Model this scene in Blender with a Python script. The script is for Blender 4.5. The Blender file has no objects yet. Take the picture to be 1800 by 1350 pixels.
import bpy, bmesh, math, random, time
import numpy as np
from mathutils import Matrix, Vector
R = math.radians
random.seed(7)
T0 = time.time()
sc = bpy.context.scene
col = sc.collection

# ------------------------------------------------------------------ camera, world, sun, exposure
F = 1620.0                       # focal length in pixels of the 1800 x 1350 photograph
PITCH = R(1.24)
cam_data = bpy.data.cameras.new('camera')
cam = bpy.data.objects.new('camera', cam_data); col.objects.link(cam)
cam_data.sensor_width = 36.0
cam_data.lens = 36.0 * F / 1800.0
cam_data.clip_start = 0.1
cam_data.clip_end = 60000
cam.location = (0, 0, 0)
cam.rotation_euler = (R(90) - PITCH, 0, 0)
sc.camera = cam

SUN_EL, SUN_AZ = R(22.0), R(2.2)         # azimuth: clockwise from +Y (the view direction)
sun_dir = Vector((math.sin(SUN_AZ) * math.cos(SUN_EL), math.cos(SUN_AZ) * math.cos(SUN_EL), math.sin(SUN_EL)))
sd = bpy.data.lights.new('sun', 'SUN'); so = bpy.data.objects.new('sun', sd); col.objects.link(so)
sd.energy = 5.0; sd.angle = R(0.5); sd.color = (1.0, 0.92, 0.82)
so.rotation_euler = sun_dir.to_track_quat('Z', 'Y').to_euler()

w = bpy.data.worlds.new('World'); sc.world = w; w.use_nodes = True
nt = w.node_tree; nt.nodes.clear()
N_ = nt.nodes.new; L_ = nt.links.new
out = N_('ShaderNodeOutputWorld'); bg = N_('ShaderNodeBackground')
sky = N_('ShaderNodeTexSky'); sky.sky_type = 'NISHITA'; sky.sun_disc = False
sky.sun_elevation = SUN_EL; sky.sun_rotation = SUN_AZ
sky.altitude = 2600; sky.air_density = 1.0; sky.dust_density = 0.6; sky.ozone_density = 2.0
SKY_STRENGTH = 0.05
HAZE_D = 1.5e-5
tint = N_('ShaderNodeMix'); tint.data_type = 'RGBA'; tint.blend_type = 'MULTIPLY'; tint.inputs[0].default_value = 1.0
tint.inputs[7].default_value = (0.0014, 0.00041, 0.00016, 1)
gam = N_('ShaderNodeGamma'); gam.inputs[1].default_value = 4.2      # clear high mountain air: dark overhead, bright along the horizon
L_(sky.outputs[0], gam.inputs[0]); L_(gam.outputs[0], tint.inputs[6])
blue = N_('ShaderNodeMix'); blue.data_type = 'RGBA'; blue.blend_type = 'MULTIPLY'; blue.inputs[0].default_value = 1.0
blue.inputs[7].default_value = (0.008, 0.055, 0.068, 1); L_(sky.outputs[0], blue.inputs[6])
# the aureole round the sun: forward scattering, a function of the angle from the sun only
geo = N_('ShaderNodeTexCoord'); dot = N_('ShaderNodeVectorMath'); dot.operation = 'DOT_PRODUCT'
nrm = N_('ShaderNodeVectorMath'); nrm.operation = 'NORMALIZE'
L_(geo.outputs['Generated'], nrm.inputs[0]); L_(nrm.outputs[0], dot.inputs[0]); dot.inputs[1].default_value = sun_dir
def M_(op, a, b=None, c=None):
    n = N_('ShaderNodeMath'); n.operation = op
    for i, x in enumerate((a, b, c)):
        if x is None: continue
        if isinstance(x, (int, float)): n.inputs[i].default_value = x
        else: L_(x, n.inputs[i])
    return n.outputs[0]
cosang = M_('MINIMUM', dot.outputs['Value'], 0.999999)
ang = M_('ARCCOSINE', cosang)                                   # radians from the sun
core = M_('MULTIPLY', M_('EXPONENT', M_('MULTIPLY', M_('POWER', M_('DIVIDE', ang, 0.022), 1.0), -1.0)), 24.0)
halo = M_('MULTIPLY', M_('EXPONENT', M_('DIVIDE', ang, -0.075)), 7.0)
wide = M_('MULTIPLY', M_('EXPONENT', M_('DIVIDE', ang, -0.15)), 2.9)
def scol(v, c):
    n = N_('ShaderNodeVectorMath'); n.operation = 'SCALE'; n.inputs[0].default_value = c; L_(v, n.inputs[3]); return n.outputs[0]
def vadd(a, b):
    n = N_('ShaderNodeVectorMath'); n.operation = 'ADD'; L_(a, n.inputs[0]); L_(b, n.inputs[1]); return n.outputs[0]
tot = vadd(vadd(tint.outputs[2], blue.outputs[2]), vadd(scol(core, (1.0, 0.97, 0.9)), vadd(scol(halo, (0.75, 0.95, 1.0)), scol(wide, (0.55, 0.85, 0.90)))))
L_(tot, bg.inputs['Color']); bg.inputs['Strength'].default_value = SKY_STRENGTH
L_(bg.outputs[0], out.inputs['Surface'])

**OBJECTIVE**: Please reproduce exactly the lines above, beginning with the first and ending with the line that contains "sc.camera = cam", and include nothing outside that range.

**PROBLEM SOLUTION**:
Model this scene in Blender with a Python script. The script is for Blender 4.5. The Blender file has no objects yet. Take the picture to be 1800 by 1350 pixels.
import bpy, bmesh, math, random, time
import numpy as np
from mathutils import Matrix, Vector
R = math.radians
random.seed(7)
T0 = time.time()
sc = bpy.context.scene
col = sc.collection

# ------------------------------------------------------------------ camera, world, sun, exposure
F = 1620.0                       # focal length in pixels of the 1800 x 1350 photograph
PITCH = R(1.24)
cam_data = bpy.data.cameras.new('camera')
cam = bpy.data.objects.new('camera', cam_data); col.objects.link(cam)
cam_data.sensor_width = 36.0
cam_data.lens = 36.0 * F / 1800.0
cam_data.clip_start = 0.1
cam_data.clip_end = 60000
cam.location = (0, 0, 0)
cam.rotation_euler = (R(90) - PITCH, 0, 0)
sc.camera = cam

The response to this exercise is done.